H&M, 1 Million Euro, and the Future

» Posted by on Sep 22, 2015 in Uncategorized | 0 comments

There have been a number of sustainability competitions and cash awards in the past few years, and H&M’s recent effort to promote recycling technologies is another great example of a larger industry shift. All of these initiatives are great, necessary, and we certainly hope to see an explosion of better, lower impact fibers in the market as a result.

But what about the technologies that already exist? Evrnu, Recover, Re:newcell, Worn Again, Unifi, and Teijin (along with many other recyclers and brands) are blazing trails toward a brighter future with better products. While these solutions are not perfect, they are innovative, motivated, and headed in the right direction. Which begs the question…

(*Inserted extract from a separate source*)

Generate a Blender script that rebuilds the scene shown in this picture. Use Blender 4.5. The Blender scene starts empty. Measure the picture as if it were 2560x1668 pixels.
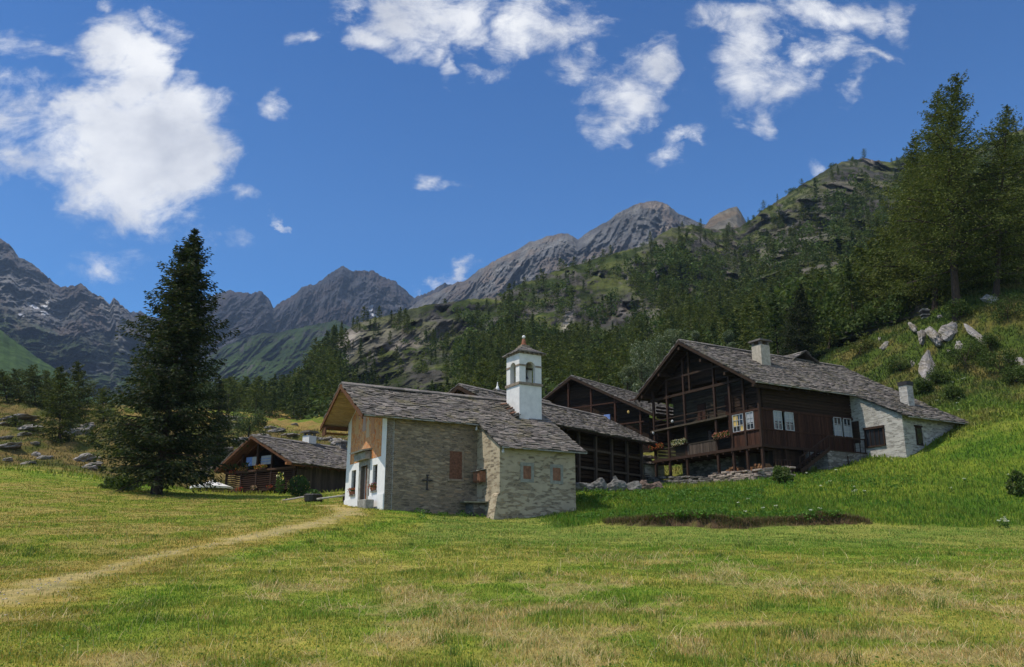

Do we need more recycling technologies?

Yes, AND… there are big gaps between business as usual and widespread use of better fibers. The two biggest, from our perspective, are #1) lack of knowledge and #2) getting old clothes to feed recycling technologies.

#1: Brand Education

Product doesn’t magically create itself… People design, manufacture, market, and distribute the products we buy. And a large proportion of these people do not understand how they can make small decisions both at work and at home to increase the use of better fibers.

In order to change the industry as we know it, brand employees have to know how to make better choices, big and small. Brand employees are also a powerful force within their communities. When they speak, others listen. If they talk about great product made in a better way, consumers will listen and begin to demand more of it.

#2: Clothes to Feed Technologies

Simply put, it’s really hard to recycle old clothes into new ones. It’s expensive to prepare them for recycling technologies, and far too many are still thrown away. A cost-effective system to collect, sort, and prep old clothes to be made into new ones simply does not exist. This is both a challenge and a great opportunity.

We are thrilled to see more companies looking at improving the apparel industry. These efforts should be focused first on helping brand employees make great choices, next on making it cheaper to recycle used garments, and finally on creating new technologies for the future.